Os olhos e seus olhares...


Por que temos tanto medo do outro? Por que o simples fato de imaginar que o outro pode estar nos olhando nos faz mudar de comportamento? O que no outro nos leva a imaginar que ele possa estar emitindo algum juízo de valor sobre nós? Que medo é esse? Onde ele tem suas raízes?

Vamos tentar a responder as perguntas acima para que possamos de alguma maneira mudar o nosso ponto de vista a respeito do ponto de vista do outro, se não vejamos:
Bem, o Ruben Alves diz o seguinte: "Dizem os poetas sagrados que, após a queda, os olhos foram a primeira parte do corpo a ser envenenada. De órgãos de carinho transformaram-se em ferrões. Homens e mulheres descobriram o embaraço da diferença e se esconderam... O medo dos olhos dos outros é sentimento universal. Todos gostaríamos de olhos mansos..."

O medo dos olhos dos outros tem suas raízes em um tempo muito remoto, o texto do Ruben nos reporta aos tempos da criação. Desde que a humanidade foi tentada e caiu daquele momento em diante o homem passou a se preocupar com que o outro vê ou pensa a respeito dele. O ser humano deixou de ser autêntico e passou a criar personagens para se relacionar com seu próximo. Logo no início do diálogo da serpente com a Eva percebemos que o jogo da dela é trabalhar com a verdade distorcida, aliás, é a forma mais baixa da mentira, e sistematicamente caminha com a Eva por um caminho que não teria mais volta, o do pecado.
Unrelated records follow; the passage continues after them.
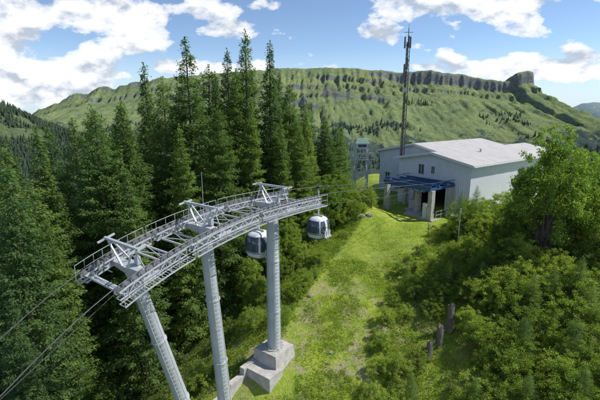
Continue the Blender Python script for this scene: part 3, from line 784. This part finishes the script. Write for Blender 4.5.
# ------------------------------------------------------------------ small steel portal with green-roofed cabin
pt=thing('lift_portal',(11.9,77,-16),"grey steel lift portal carrying a small green-topped box","lift portal")
m=MB()
for x in(-1.2,1.2):
    m.beam((x,0,-2),(x,0,8.6),.28,.28); m.beam((x,1.8,-2),(x,1.8,8.6),.2,.2)
    for z in(0,3,6): m.beam((x,0,z),(x,1.8,z+2.6),.08,.08)
for z in(1,4,7): m.beam((-1.2,0,z),(1.2,0,z),.12,.14); m.beam((-1.2,0,z),(1.2,0,z+2.6 if z<7 else z),.07,.07)
m.beam((-3.2,0,7.8),(3.2,0,7.8),.2,.28); m.beam((-2.4,-.3,6.6),(2.4,-.3,6.6),.14,.18)
for x in(-3.,3.): m.beam((x,-1.6,8.1),(x,1.6,8.1),.16,.2)
m.build('steel_frame',M_galv,pt)
for x in(-3.,3.):
    m=MB()
    for k in range(5): m.tube((x-.06,-1.4+k*.7,8.4),(x+.06,-1.4+k*.7,8.4),.26,.26,12)
    m.build('sheave_wheels',M_dark,pt)
m=MB(); m.bx(-1.1,1.1,-.4,2.0,8.75,9.75); cab=m.build('cabin_wall',M_galv,pt)
m=MB(); P=[(-1.4,-.7,9.75),(1.4,-.7,9.75),(1.4,2.3,9.75),(-1.4,2.3,9.75),(-1.,0,10.6),(1.,0,10.6),(1.,1.6,10.6),(-1.,1.6,10.6)]
m.add(P,[(0,3,2,1),(4,5,6,7),(0,1,5,4),(1,2,6,5),(2,3,7,6),(3,0,4,7)]); m.build('roof',M_greenr,pt)
m=MB(); m.bx(-.8,.8,-.42,-.403,9.05,9.55); m.build('window',M_glass,pt)

# ------------------------------------------------------------------ stumps, poles, rocks
def snag(x,y,h,r,lab):
    m=MB(); z=float(G(x,y)); n=14; rr=random.Random(int(x*100))
    P=[];K=7
    for j in range(K):
        f=j/(K-1); 
        for i in range(n):
            a=6.283*i/n; q=r*(1.1-.2*f+ (.3*(1-f)**4))*(1+.12*math.sin(3*a+f*2)+.08*rr.uniform(-1,1))
            zz_=-.5+f*(h+.5)+(rr.uniform(-.2,.15) if j==K-1 else 0)
            P.append((q*math.cos(a)-.03*f*h,q*math.sin(a),zz_))
    P.append((-.03*h,0,h-.2))
    F=[(j*n+i,j*n+(i+1)%n,(j+1)*n+(i+1)%n,(j+1)*n+i) for j in range(K-1) for i in range(n)]+[((K-1)*n+i,(K-1)*n+(i+1)%n,K*n) for i in range(n)]
    m.add(P,F); e=thing('tree_stump',(x,y,z),lab,"tree stump","old stumps along the meadow edge")
    m.build('stump_wood',M_wood,e)
    m=MB(); m.tube((.1,0,h*.6),(.1+r*1.5,.1,h*.75),.05,.02,6); m.build('broken_branch',M_wood,e)
snag(12.7,30.6,2.5,.29,"tall weathered broken tree stump among shrubs")
snag(11.4,29.3,1.8,.26,"short weathered broken tree stump among shrubs")
snag(10.3,28.4,1.5,.25,"low weathered tree stump at meadow edge")
def pole(x,y,h,mat,lab,nm='marker_pole'):
    z=float(G(x,y)); e=thing(nm,(x,y,z),lab,"pole"); m=MB(); m.tube((0,0,-.3),(0,0,h),.05,.04,8); m.build('shaft',mat,e); m=MB(); m.tube((0,0,h),(0,0,h+.08),.07,.05,8); m.bx(-.12,.12,-.06,-.04,h-.45,h-.15); m.build('marker_plate',M_white,e)
pole(17.6,42.5,4.2,M_galv,"thin grey steel pole on grassy bank by the station")
pole(15.4,46,1.4,M_wood,"short wooden marker post near the station")
def rock(x,y,r):
    import bmesh
    bm=bmesh.new(); bmesh.ops.create_icosphere(bm,subdivisions=3,radius=r)
    for v in bm.verts:
        n=float(fbm(v.co.x/r*1.7+x,v.co.y/r*1.7+v.co.z/r,int(x*7)%50,3)); v.co*= .65+.7*n; v.co.z*=.65
    me=bpy.data.meshes.new('rock'); bm.to_mesh(me); bm.free(); me.materials.append(M_rock)
    o=link(bpy.data.objects.new('rock',me)); o.location=(x,y,float(G(x,y))-.1*r); o["label"]="grey limestone boulder on the grassy knoll"; o["category"]="rock"; o["group"]="boulders"
for x,y,r in[(7.6,49.2,.7),(8.8,49.4,.5),(1.,36,.3),(4.5,33.5,.22),(2.5,29.5,.25)]: rock(x,y,r)

# ------------------------------------------------------------------ light, sky, camera
w=bpy.data.worlds.new('World'); scene.world=w; w.use_nodes=True; nt=w.node_tree; nt.nodes.clear(); N=nt.nodes; Lk=nt.links
sun_dir=nrm([.90,.08,0]); el=math.radians(49)
sky=N.new('ShaderNodeTexSky'); sky.sky_type='NISHITA'; sky.sun_disc=False; sky.sun_elevation=el; sky.sun_rotation=math.atan2(sun_dir[0],sun_dir[1]); sky.altitude=2200; sky.air_density=1.0; sky.dust_density=.2; sky.ozone_density=2.4
b1=N.new('ShaderNodeBackground'); b1.inputs[1].default_value=.15; Lk.new(sky.outputs[0],b1.inputs[0])
tc=N.new('ShaderNodeTexCoord').outputs['Generated']; sp=N.new('ShaderNodeSeparateXYZ'); Lk.new(tc,sp.inputs[0])
yy=mth(nt,'MAXIMUM',mth(nt,'ABSOLUTE',sp.outputs[1]),.15)
A=mth(nt,'DIVIDE',sp.outputs[0],yy); E=mth(nt,'DIVIDE',sp.outputs[2],yy)
hzf=ramp(nt,sp.outputs[2],[(0.0,(.85,.85,.85)),(.05,(.5,.5,.5)),(.13,(0,0,0))])
bh=N.new('ShaderNodeBackground'); bh.inputs[0].default_value=(.62,.76,.90,1); bh.inputs[1].default_value=1.0
mh=N.new('ShaderNodeMixShader'); Lk.new(hzf,mh.inputs[0]); Lk.new(b1.outputs[0],mh.inputs[1]); Lk.new(bh.outputs[0],mh.inputs[2])
cb=N.new('ShaderNodeCombineXYZ'); Lk.new(A,cb.inputs[0]); Lk.new(mth(nt,'MULTIPLY',E,1.7),cb.inputs[1])
n1=noise(nt,cb.outputs[0],6.5,12,.56)
tot=None
for px,py,rx,ry,am_ in[(10,78,125,28,1.3),(-30,50,90,50,1.1),(90,14,125,20,1.0),(110,46,50,14,.6),(200,66,110,9,.85),(235,30,50,12,.75),(380,36,24,14,.95),(480,4,90,20,1.1),(520,30,45,9,.6),(545,66,100,12,1.2),(600,58,50,12,1.),(425,66,26,5,.8),(270,6,30,10,.5),(720,60,100,60,.9),(300,-90,400,60,.7)]:
    a0=(px-300)/424; e0=(110-py)/440; ra=rx/424; re=ry/440
    dx=mth(nt,'DIVIDE',mth(nt,'SUBTRACT',A,a0),ra); dy=mth(nt,'DIVIDE',mth(nt,'SUBTRACT',E,e0),re)
    d2=mth(nt,'ADD',mth(nt,'MULTIPLY',dx,dx),mth(nt,'MULTIPLY',dy,dy))
    g=mth(nt,'MULTIPLY',mth(nt,'EXPONENT',mth(nt,'MULTIPLY',d2,-.8)),am_)
    tot=g if tot is None else mth(nt,'MAXIMUM',tot,g)
dens=mth(nt,'ADD',tot,mth(nt,'MULTIPLY',mth(nt,'SUBTRACT',n1,.5),3.1))
mask=ramp(nt,dens,[(.43,(0,0,0)),(.54,(.65,.65,.65)),(.76,(1,1,1))])
cb2=N.new('ShaderNodeCombineXYZ'); Lk.new(A,cb2.inputs[0]); Lk.new(mth(nt,'MULTIPLY',mth(nt,'ADD',E,.022),1.7),cb2.inputs[1])
n2=noise(nt,cb2.outputs[0],6.5,12,.56)
shade=mth(nt,'ADD',mth(nt,'MULTIPLY',mth(nt,'SUBTRACT',n1,n2),5.),.64)
ccol=ramp(nt,shade,[(.15,(.50,.56,.66)),(.5,(.80,.84,.90)),(.8,(1.,1.,1.))])
b2=N.new('ShaderNodeBackground'); b2.inputs[1].default_value=1.08; Lk.new(ccol,b2.inputs[0])
ms=N.new('ShaderNodeMixShader'); Lk.new(mask,ms.inputs[0]); Lk.new(mh.outputs[0],ms.inputs[1]); Lk.new(b2.outputs[0],ms.inputs[2])
wo=N.new('ShaderNodeOutputWorld'); Lk.new(ms.outputs[0],wo.inputs[0])
sl=bpy.data.lights.new('sun','SUN'); sl.energy=5.0; sl.angle=math.radians(.5); sl.color=(1,.955,.88)
so=link(bpy.data.objects.new('sun',sl)); D=Vector((sun_dir[0]*math.cos(el),sun_dir[1]*math.cos(el),math.sin(el)))
so.rotation_euler=D.to_track_quat('Z','Y').to_euler()
cam=bpy.data.cameras.new('camera'); cam.lens=24; cam.sensor_width=36; cam.clip_end=20000; cam.clip_start=.5
co=link(bpy.data.objects.new('camera',cam)); co.location=(0,0,0); co.rotation_euler=(math.radians(90-12.7),0,0); scene.camera=co
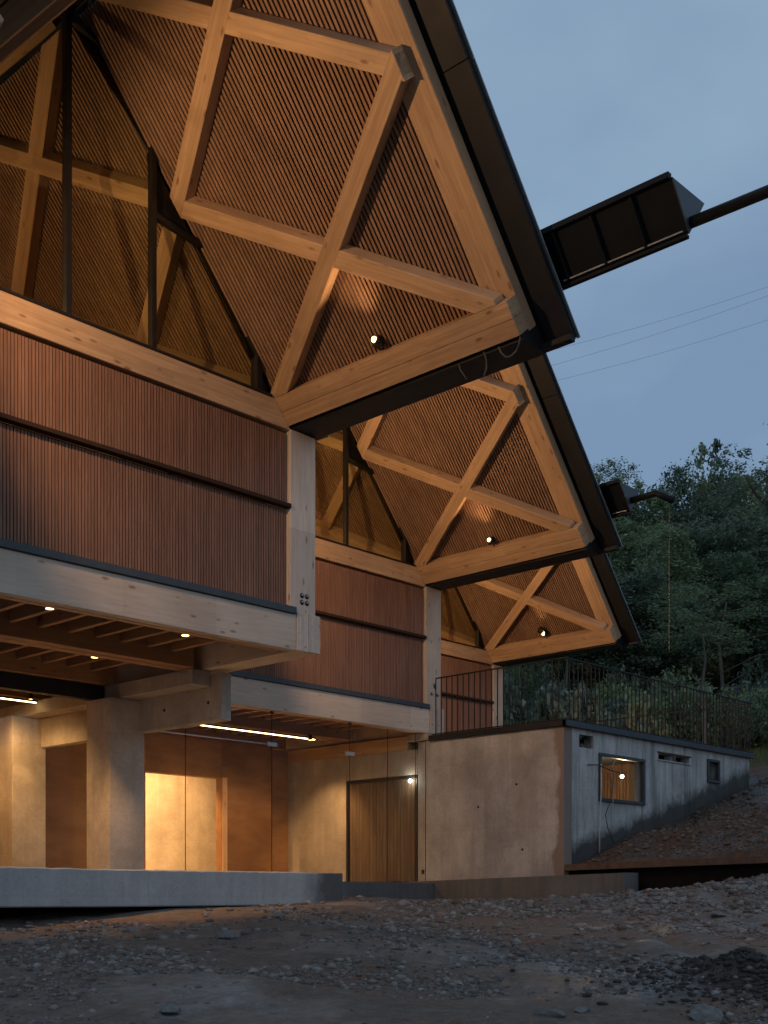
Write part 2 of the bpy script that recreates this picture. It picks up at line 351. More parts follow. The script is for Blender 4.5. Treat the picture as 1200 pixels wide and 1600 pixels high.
def box(name, a0, a1, b0, b1, z0, z1, mat, parent=None, grain='a', bevel=.006):
    a0, a1 = sorted((a0, a1)); b0, b1 = sorted((b0, b1)); z0, z1 = sorted((z0, z1))
    pts = [W(a0, b0, z0), W(a1, b0, z0), W(a1, b1, z0), W(a0, b1, z0)]
    return prism(name, pts, Vector((0, 0, z1-z0)), mat, parent, None, bevel) if False else _box(name, a0, a1, b0, b1, z0, z1, mat, parent, grain, bevel)
def _box(name, a0, a1, b0, b1, z0, z1, mat, parent, grain, bevel):
    c = W((a0+a1)/2, (b0+b1)/2, (z0+z1)/2); s = {'a': a1-a0, 'b': b1-b0, 'z': z1-z0}
    if grain == 'w':   # keep axes and place (concrete: material runs in the thing's own space)
        bm = bmesh.new(); bmesh.ops.create_cube(bm, size=1)
        for v in bm.verts: v.co = Vector((v.co.x*s['a'], v.co.y*s['b'], v.co.z*s['z'])) + c
        mw = Matrix.Identity(4)
    else:
        X = AX[grain]; Y = {'a': 'b', 'b': 'a', 'z': 'b'}[grain]; Yv = AX[Y] if grain != 'b' else -AX['a']; Zv = X.cross(Yv)
        zs = {'a': 'z', 'b': 'z', 'z': 'a'}[grain]
        mw = Matrix(((X.x, Yv.x, Zv.x, c.x), (X.y, Yv.y, Zv.y, c.y), (X.z, Yv.z, Zv.z, c.z), (0, 0, 0, 1)))
        bm = bmesh.new(); bmesh.ops.create_cube(bm, size=1)
        for v in bm.verts: v.co = Vector((v.co.x*s[grain], v.co.y*s[Y], v.co.z*s[zs]))
    if bevel: bmesh.ops.bevel(bm, geom=bm.edges[:], offset=min(bevel, .3*min(s.values())), segments=1, affect='EDGES')
    me = bpy.data.meshes.new(name); bm.to_mesh(me); bm.free()
    return mesh_obj(name, me, mat, parent, mw)
class MB:
    """collects many small boxes into one mesh"""
    def __init__(s): s.v = []; s.f = []
    def hexa(s, p):   # 8 points: bottom 4, top 4
        k = len(s.v); s.v += [tuple(x) for x in p]
        s.f += [(k, k+3, k+2, k+1), (k+4, k+5, k+6, k+7)] + [(k+i, k+(i+1) % 4, k+4+(i+1) % 4, k+4+i) for i in range(4)]
    def box(s, a0, a1, b0, b1, z0, z1):
        s.hexa([W(a0, b1, z0), W(a1, b1, z0), W(a1, b0, z0), W(a0, b0, z0), W(a0, b1, z1), W(a1, b1, z1), W(a1, b0, z1), W(a0, b0, z1)])
    def tube(s, path, rad, seg=6, cap=True):
        path = [Vector(p) for p in path]; k0 = len(s.v); n = len(path)
        rad = rad if isinstance(rad, (list, tuple)) else [rad]*n
        for i, p in enumerate(path):
            d = (path[min(i+1, n-1)]-path[max(i-1, 0)]).normalized()
            u = d.cross(Vector((.31, .17, .93)) if abs(d.z) < .9 else Vector((1, 0, 0))).normalized(); w = d.cross(u)
            for j in range(seg):
                t = 2*math.pi*j/seg; s.v.append(tuple(p + (u*math.cos(t)+w*math.sin(t))*rad[i]))
        for i in range(n-1):
            for j in range(seg):
                s.f.append((k0+i*seg+j, k0+i*seg+(j+1) % seg, k0+(i+1)*seg+(j+1) % seg, k0+(i+1)*seg+j))
        if cap:
            s.f.append(tuple(k0+j for j in range(seg))[::-1]); s.f.append(tuple(k0+(n-1)*seg+j for j in range(seg)))
    def build(s, name, mat, parent=None, smooth=False): return raw(name, s.v, s.f, mat, parent, smooth)
def tube_obj(name, path, rad, mat, parent=None, seg=8, smooth=True):
    m = MB(); m.tube(path, rad, seg); return m.build(name, mat, parent, smooth)
def lamp(kind, loc, energy, color, parent=None, target=None, size=.03, cone=None, blend=.5):
    ld = bpy.data.lights.new('lamp_light', kind); ld.energy = energy; ld.color = color
    if kind in ('POINT', 'SPOT'): ld.shadow_soft_size = size
    if kind == 'SPOT': ld.spot_size = math.radians(cone); ld.spot_blend = blend
    o = bpy.data.objects.new('lamp_light', ld); COL.objects.link(o); o.location = loc
    if target is not None: o.rotation_euler = (Vector(target)-Vector(loc)).to_track_quat('-Z', 'Y').to_euler()
    if parent is not None: o.parent = parent; o.location = Vector(loc)-parent.location
    return o
WARM = (1.0, .575, .275); LOBBY = (1.0, .52, .19)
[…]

A palavra do Criador foi distorcida até mesmo por Eva, que mostra a tendência que temos de exagerar para proteger, veja e compare o que Deus disse e o que a mulher disse a serpente, você vai perceber claramente o exagero, (que outro tipo de mentira).

Deus não havia dito que não poderiam nem olhar, nem tocar, mas o Criador só havia dito que não poderiam comer, caso acontecesse eles morreriam. Pois bem, a serpente conseguiu abrir os olhos da mulher, e ela começou a ver que aquela fruta não era 'tão ruim' assim, era agradável ao paladar, desejável aos olhos e aparentemente boa para dar conhecimento; o fim de tudo já sabe, trocaram Deus pela ciência (conhecimento do bem e do mal). O diabo conseguiu, fez com que Eva olhasse para a árvore com 'outros olhos' e depois disso os olhos deixaram de ser instrumentos de carinho e se tornaram instrumentos de acusação, a humanidade passou a se esconder, de Deus e uns dos outros.

Os olhos se tornaram armas letais, armaduras começaram a ser construídas para deles se proteger; personagens nascem a cada momento para estar diante desta armas, os olhos do outro. Já não temos segurança para sermos nós mesmos, pois pensamos que não podemos ser aceitos/aprovados pelo que somos. Como sofremos!

Tudo o que buscamos é aceitação, nos movemos nesta busca quase insana para nos sentirmos acolhidos pelo outro. Muita coisa que fizemos na vida foi em busca de atenção, aceitação, acolhimento. Mudamos de roupa, corte de cabelo, de marido, de endereço, emprego entre outros por que o olhar ou a expectativa dele nos ditou.

Os olhos deixaram de ser amigos e passaram a ser ditadores, começaram a impor a sua vontade sobre nós. Os olhos deixaram de ser uma janela para uma bela paisagem e se tornaram grades de uma cela de presídio. Os olhos deixam de ser uma expressão de amor para ser um sinal de medo. Os olhos falam, e como falam. Outrora falavam mais de amor, de beleza, de poesia, hoje, porém, de dores, perdas, angustias, solidão...

Como clamamos por olhos por bons! Por janelas que se abrem para belas paisagens, e não por uma abertura com grades em uma parede de cela. As pessoas que vivem e convivem conosco clamam por bons olhos. Muita gente seria diferente do que é hoje se em sua trajetória tivesse encontrado olhos bons, se tivessem se visto diferente, se tivessem encontrado nos olhos que cruzaram seus caminhos um reflexo diferente, mais belo, melhor, com mais esperança...

Que o meu olhar se converta, que o reflexo do outro nele seja um bom reflexo... Que os meus olhos sejam uma janela para uma linda paisagem... Que haja esperança no olhar, doçura no falar e sinceridade no tocar... Que eu seja assim, aceito que aceita a outros.